# SUPPLIED INFORMATION:

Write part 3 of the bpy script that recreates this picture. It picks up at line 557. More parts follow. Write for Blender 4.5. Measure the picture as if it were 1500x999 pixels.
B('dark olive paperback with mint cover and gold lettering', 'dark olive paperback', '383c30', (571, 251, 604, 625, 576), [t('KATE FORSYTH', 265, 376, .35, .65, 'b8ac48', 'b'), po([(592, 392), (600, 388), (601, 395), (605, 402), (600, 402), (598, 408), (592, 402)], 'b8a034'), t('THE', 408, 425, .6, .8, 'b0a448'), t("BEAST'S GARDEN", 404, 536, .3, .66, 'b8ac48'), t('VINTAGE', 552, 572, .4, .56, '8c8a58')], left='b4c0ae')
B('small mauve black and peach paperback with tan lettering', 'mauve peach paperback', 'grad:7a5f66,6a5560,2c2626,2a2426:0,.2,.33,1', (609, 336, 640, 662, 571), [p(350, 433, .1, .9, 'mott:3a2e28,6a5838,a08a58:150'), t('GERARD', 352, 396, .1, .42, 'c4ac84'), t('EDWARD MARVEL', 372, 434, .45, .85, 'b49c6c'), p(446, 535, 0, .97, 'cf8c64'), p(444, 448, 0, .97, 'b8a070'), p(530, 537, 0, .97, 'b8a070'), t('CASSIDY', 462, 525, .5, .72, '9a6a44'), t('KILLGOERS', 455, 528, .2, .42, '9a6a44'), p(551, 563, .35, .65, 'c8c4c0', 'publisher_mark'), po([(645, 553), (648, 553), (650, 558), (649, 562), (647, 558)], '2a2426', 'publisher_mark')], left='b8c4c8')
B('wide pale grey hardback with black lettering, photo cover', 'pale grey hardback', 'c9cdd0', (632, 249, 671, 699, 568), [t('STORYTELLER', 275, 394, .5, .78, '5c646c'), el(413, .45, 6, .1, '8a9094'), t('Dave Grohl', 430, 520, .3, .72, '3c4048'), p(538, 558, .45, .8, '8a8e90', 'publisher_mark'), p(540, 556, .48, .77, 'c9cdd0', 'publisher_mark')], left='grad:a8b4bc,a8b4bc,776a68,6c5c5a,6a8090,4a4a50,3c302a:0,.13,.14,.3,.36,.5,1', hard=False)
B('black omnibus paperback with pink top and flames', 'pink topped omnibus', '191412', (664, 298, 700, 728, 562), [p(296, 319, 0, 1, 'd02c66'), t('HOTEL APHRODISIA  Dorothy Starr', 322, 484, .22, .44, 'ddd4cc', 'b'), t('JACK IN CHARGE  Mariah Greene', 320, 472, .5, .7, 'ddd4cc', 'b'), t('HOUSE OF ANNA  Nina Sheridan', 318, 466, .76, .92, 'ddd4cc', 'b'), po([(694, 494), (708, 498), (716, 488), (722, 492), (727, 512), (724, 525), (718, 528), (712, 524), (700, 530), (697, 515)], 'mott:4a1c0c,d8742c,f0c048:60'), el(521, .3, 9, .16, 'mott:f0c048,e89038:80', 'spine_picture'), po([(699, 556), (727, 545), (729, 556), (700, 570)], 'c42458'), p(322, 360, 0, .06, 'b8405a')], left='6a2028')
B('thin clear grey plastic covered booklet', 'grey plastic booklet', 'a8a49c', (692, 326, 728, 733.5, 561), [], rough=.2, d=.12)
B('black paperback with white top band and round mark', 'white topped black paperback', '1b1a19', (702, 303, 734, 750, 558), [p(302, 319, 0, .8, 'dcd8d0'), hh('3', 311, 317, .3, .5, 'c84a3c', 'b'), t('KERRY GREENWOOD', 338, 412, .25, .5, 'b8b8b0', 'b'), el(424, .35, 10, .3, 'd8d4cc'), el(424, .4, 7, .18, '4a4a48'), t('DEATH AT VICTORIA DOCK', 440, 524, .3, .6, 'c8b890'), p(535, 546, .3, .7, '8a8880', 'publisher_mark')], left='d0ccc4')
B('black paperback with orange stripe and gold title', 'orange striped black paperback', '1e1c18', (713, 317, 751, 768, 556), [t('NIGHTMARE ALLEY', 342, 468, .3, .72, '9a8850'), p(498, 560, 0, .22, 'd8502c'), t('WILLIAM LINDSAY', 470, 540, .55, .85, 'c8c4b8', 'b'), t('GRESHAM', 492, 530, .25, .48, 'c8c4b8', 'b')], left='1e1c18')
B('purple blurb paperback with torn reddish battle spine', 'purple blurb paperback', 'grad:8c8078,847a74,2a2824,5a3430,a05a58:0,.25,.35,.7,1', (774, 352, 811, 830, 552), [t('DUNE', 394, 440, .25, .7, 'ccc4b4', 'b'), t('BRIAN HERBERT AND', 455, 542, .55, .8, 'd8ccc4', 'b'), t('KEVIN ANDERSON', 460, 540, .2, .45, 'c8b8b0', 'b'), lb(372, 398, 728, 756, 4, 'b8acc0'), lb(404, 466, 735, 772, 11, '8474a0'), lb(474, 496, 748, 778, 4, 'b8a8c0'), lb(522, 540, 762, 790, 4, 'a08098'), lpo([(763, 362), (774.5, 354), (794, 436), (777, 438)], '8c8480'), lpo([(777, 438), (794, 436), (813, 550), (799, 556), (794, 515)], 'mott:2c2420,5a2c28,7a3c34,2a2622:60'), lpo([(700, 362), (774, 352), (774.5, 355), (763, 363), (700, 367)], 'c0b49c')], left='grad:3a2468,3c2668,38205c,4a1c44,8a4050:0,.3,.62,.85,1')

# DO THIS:
Every line above should be retyped exactly as given.

# REPLY TO THE EXERCISE:
Write part 3 of the bpy script that recreates this picture. It picks up at line 557. More parts follow. Write for Blender 4.5. Measure the picture as if it were 1500x999 pixels.
B('dark olive paperback with mint cover and gold lettering', 'dark olive paperback', '383c30', (571, 251, 604, 625, 576), [t('KATE FORSYTH', 265, 376, .35, .65, 'b8ac48', 'b'), po([(592, 392), (600, 388), (601, 395), (605, 402), (600, 402), (598, 408), (592, 402)], 'b8a034'), t('THE', 408, 425, .6, .8, 'b0a448'), t("BEAST'S GARDEN", 404, 536, .3, .66, 'b8ac48'), t('VINTAGE', 552, 572, .4, .56, '8c8a58')], left='b4c0ae')
B('small mauve black and peach paperback with tan lettering', 'mauve peach paperback', 'grad:7a5f66,6a5560,2c2626,2a2426:0,.2,.33,1', (609, 336, 640, 662, 571), [p(350, 433, .1, .9, 'mott:3a2e28,6a5838,a08a58:150'), t('GERARD', 352, 396, .1, .42, 'c4ac84'), t('EDWARD MARVEL', 372, 434, .45, .85, 'b49c6c'), p(446, 535, 0, .97, 'cf8c64'), p(444, 448, 0, .97, 'b8a070'), p(530, 537, 0, .97, 'b8a070'), t('CASSIDY', 462, 525, .5, .72, '9a6a44'), t('KILLGOERS', 455, 528, .2, .42, '9a6a44'), p(551, 563, .35, .65, 'c8c4c0', 'publisher_mark'), po([(645, 553), (648, 553), (650, 558), (649, 562), (647, 558)], '2a2426', 'publisher_mark')], left='b8c4c8')
B('wide pale grey hardback with black lettering, photo cover', 'pale grey hardback', 'c9cdd0', (632, 249, 671, 699, 568), [t('STORYTELLER', 275, 394, .5, .78, '5c646c'), el(413, .45, 6, .1, '8a9094'), t('Dave Grohl', 430, 520, .3, .72, '3c4048'), p(538, 558, .45, .8, '8a8e90', 'publisher_mark'), p(540, 556, .48, .77, 'c9cdd0', 'publisher_mark')], left='grad:a8b4bc,a8b4bc,776a68,6c5c5a,6a8090,4a4a50,3c302a:0,.13,.14,.3,.36,.5,1', hard=False)
B('black omnibus paperback with pink top and flames', 'pink topped omnibus', '191412', (664, 298, 700, 728, 562), [p(296, 319, 0, 1, 'd02c66'), t('HOTEL APHRODISIA  Dorothy Starr', 322, 484, .22, .44, 'ddd4cc', 'b'), t('JACK IN CHARGE  Mariah Greene', 320, 472, .5, .7, 'ddd4cc', 'b'), t('HOUSE OF ANNA  Nina Sheridan', 318, 466, .76, .92, 'ddd4cc', 'b'), po([(694, 494), (708, 498), (716, 488), (722, 492), (727, 512), (724, 525), (718, 528), (712, 524), (700, 530), (697, 515)], 'mott:4a1c0c,d8742c,f0c048:60'), el(521, .3, 9, .16, 'mott:f0c048,e89038:80', 'spine_picture'), po([(699, 556), (727, 545), (729, 556), (700, 570)], 'c42458'), p(322, 360, 0, .06, 'b8405a')], left='6a2028')
B('thin clear grey plastic covered booklet', 'grey plastic booklet', 'a8a49c', (692, 326, 728, 733.5, 561), [], rough=.2, d=.12)
B('black paperback with white top band and round mark', 'white topped black paperback', '1b1a19', (702, 303, 734, 750, 558), [p(302, 319, 0, .8, 'dcd8d0'), hh('3', 311, 317, .3, .5, 'c84a3c', 'b'), t('KERRY GREENWOOD', 338, 412, .25, .5, 'b8b8b0', 'b'), el(424, .35, 10, .3, 'd8d4cc'), el(424, .4, 7, .18, '4a4a48'), t('DEATH AT VICTORIA DOCK', 440, 524, .3, .6, 'c8b890'), p(535, 546, .3, .7, '8a8880', 'publisher_mark')], left='d0ccc4')
B('black paperback with orange stripe and gold title', 'orange striped black paperback', '1e1c18', (713, 317, 751, 768, 556), [t('NIGHTMARE ALLEY', 342, 468, .3, .72, '9a8850'), p(498, 560, 0, .22, 'd8502c'), t('WILLIAM LINDSAY', 470, 540, .55, .85, 'c8c4b8', 'b'), t('GRESHAM', 492, 530, .25, .48, 'c8c4b8', 'b')], left='1e1c18')
B('purple blurb paperback with torn reddish battle spine', 'purple blurb paperback', 'grad:8c8078,847a74,2a2824,5a3430,a05a58:0,.25,.35,.7,1', (774, 352, 811, 830, 552), [t('DUNE', 394, 440, .25, .7, 'ccc4b4', 'b'), t('BRIAN HERBERT AND', 455, 542, .55, .8, 'd8ccc4', 'b'), t('KEVIN ANDERSON', 460, 540, .2, .45, 'c8b8b0', 'b'), lb(372, 398, 728, 756, 4, 'b8acc0'), lb(404, 466, 735, 772, 11, '8474a0'), lb(474, 496, 748, 778, 4, 'b8a8c0'), lb(522, 540, 762, 790, 4, 'a08098'), lpo([(763, 362), (774.5, 354), (794, 436), (777, 438)], '8c8480'), lpo([(777, 438), (794, 436), (813, 550), (799, 556), (794, 515)], 'mott:2c2420,5a2c28,7a3c34,2a2622:60'), lpo([(700, 362), (774, 352), (774.5, 355), (763, 363), (700, 367)], 'c0b49c')], left='grad:3a2468,3c2668,38205c,4a1c44,8a4050:0,.3,.62,.85,1')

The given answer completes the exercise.